Hizb-i Nurî’de hem تَفَكُّرُ سَاعَةٍ sırrı hem küllî bir ubudiyet bulunduğundan şimdi bu vakitte, kuvvetli bir emareyi müşahede ettim. Bugün Risale-i Nur’un Hizb-i Nurî’sinden bir kısmını ve Cevşenü’l-Kebir’den dahi bir kısmını okurken gördüm ki:
Kâinatın envaını ve âlemlerini Yirmi Dokuzuncu Mektup’un âhir kısmı اَللّٰهُ نُورُ السَّمٰوَاتِ وَال۟اَر۟ضِ âyetinin beyanında, seyahat-i kalbiye ile her bir ism-i İlahî bu kâinattaki bir âlemi nurlandırdığını ve zulümatı dağıttığını gördüğüm gibi; aynen ve daha başka bir şekilde, Cevşenü’l-Kebir ve Risale-i Nur ve Hizb-i Nurî dahi kâinatı baştan başa nurlandırıyor, zulümat karanlıklarını dağıtıyor; gafletleri, tabiatları parça parça ediyor, ehl-i gaflet ve ehl-i dalaletin altında saklanmak istedikleri perdeleri yırtıyor gördüm. Kâinatı, envaıyla pamuk gibi hallaç ediyor, taraklar ile tarıyor müşahede ettim.
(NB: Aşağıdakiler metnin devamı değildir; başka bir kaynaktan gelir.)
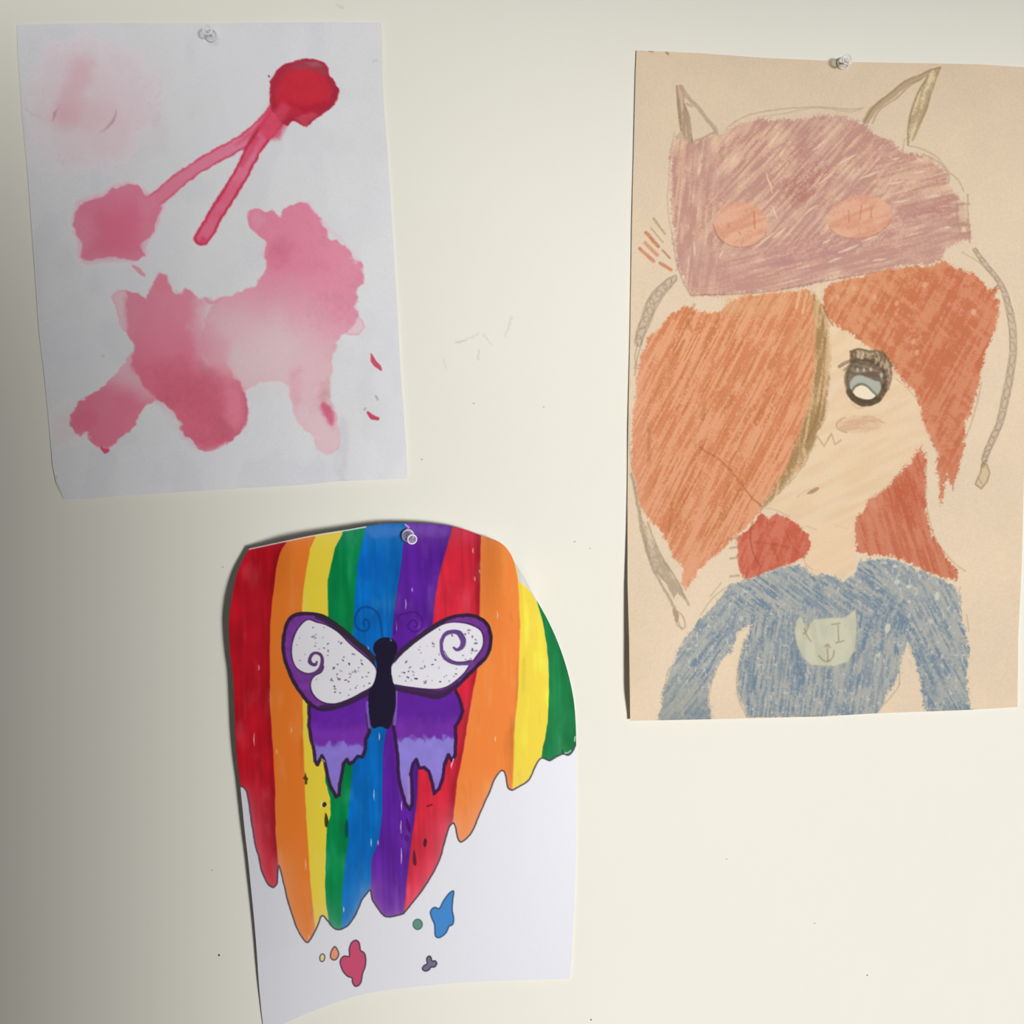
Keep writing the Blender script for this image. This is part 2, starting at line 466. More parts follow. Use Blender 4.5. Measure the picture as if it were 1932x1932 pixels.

Ehl-i dalaletin boğulduğu en son ve en geniş kâinat perdelerinin arkasında, envar-ı tevhidi gösteriyor.
Ezcümle: İki gün evvel, ism-i Hakem Nüktesi’ni okuyan bir Nakşî dervişi, güneşin ve manzumesinin bahsini, Risale-i Nur mesleğine vech-i tatbikini anlamamış. Demiş: “Bu da ehl-i fen ve kozmoğrafyacılar gibi bahseder.” tevehhüm etmiş. Yanımda ona okundu, ayıldı. “Bu, bütün bütün başkadır.” dedi. Demek kozmoğrafyacılar gibi ehl-i fennin en son ve geniş nokta-i istinadları ve medar-ı gafletleri olan perdelerde nur-u ehadiyeti gösteriyor. Orada da düşmanlarını takip ediyor. En uzak tahassungâhlarını bozuyor. Her yerde, huzura bir yol gösteriyor. Eğer güneşe kaçsa ona der: “O bir soba, bir lambadır. Odununu, gaz yağını veren kimdir? Bil, ayıl!” Başına vurur.
Hem kâinatı baştan başa âyineler hükmünde tecelliyat-ı esmaya mazhariyetlerini öyle gösteriyor ki gafletin imkânı olmuyor. Hiçbir şey, huzura mani olmuyor. Ehl-i tarîkat ve hakikat gibi huzur-u daimî kazanmak için kâinatı ya nefyetmek veya unutmak, daha hatıra getirmemek değil belki kâinat kadar geniş bir mertebe-i huzuru kazandırdığını ve geniş ve küllî ve daimî kâinat vüs’atinde bir ubudiyet dairesini açtığını gördüm.
Daha var. Fakat şimdi bu kadar yazdırıldı.